Zakiula

My grandfather’s name was Zakiula. He was Iranian, therefore such unusual name. In my childhood, I saw a very strange and bizarre person in him. He lived in his own world. Sometimes it seemed he didn’t see anybody around him while being lost in his thoughts. I don’t remember his voice at all, he rarely spoke to me. I remember my grandfather sitting on the porch of his house with the high ivy-clad fence painted with violent-green color. He was sitting crossed-legged on a tiny Iranian rug leaning on a colorful silky pillow with eastern pattern, which looked like a big candy. He always had in front of him an opened book lying on a wooden stand with beautiful Arabian carving. There should be also a small teapot with freshly brewed thyme tea, a glass on a saucer and a small bowl with chipped sugar.
He was a tall, very thin gray-haired man with accurately cut dense beard. I used to climb up the high mulberry tree growing in our backyard watching him while he didn’t notice me. He was absolutely motionless. Only his big calloused hand with a certain frequency raised slowly, turned the page from left to right and came back on a lap, in the same starting static position. Sometimes he slowly took the glass with another hand, brought it to his mouth, had few sips of tea, took a small piece of sugar, put it in his mouth. Then his hand came back to the same place, and he froze again looking into his book.
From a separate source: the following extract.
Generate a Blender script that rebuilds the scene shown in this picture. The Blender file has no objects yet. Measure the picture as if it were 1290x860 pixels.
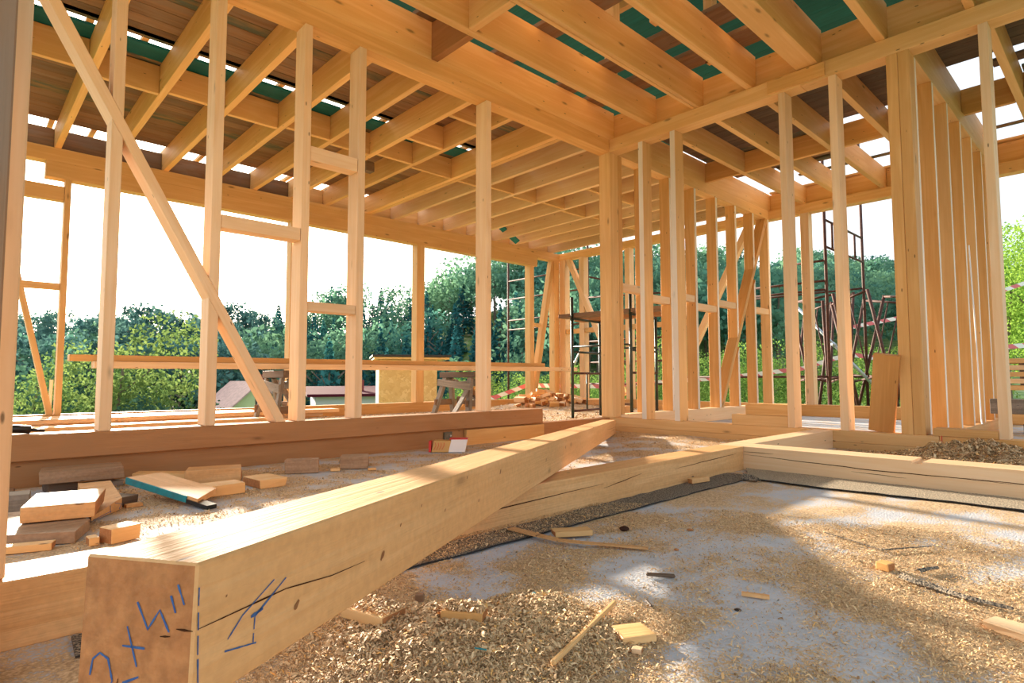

He could sit like this during many hours, under the sun, drinking hot tea and reading books in Farsi. After many science fiction stories, I was sure that my grandfather must be an alien. My mother told me that he was fiery red when he was young. I always thought that red-haired people came from other planet. The fact that my grandfather read books in unknown language from the end to the beginning only proved his unearthly origin. Sitting on a tree branch, hidden by the leaves of a mulberry, I realized that if my grandfather, the father of my mother, was the alien, I should be a humanoid, too. When this idea came to me for a first time, I almost fell down.
There were always many children in our backyard. It was filled in with children voices and laughter when we were playing outside. Once, when we were running back and forth in the backyard in a frenzy, my grandfather had appeared out of nowhere. He usually didn’t go out to the backyard when children were playing there. He came to me with his hands behind the back. Then, he looked me right in the face and said: “It’s yours”. He gave me a shabby leather case. Then he turned around and walked away. There was a trophy Leica camera that he had brought back from the war. I was standing there, frozen, for a long time, watching him go. My grandfather had twelve children. There were many grandsons of his running in the backyard. I was wondering, why he had given me this gift without any occasion. Anyway, this gift has predetermined my future profession. As an initial image of this piece, I have chosen the portrait of my friend who reminds me of my grandfather. It was shoot by that very Leica. Its title is Zakiula.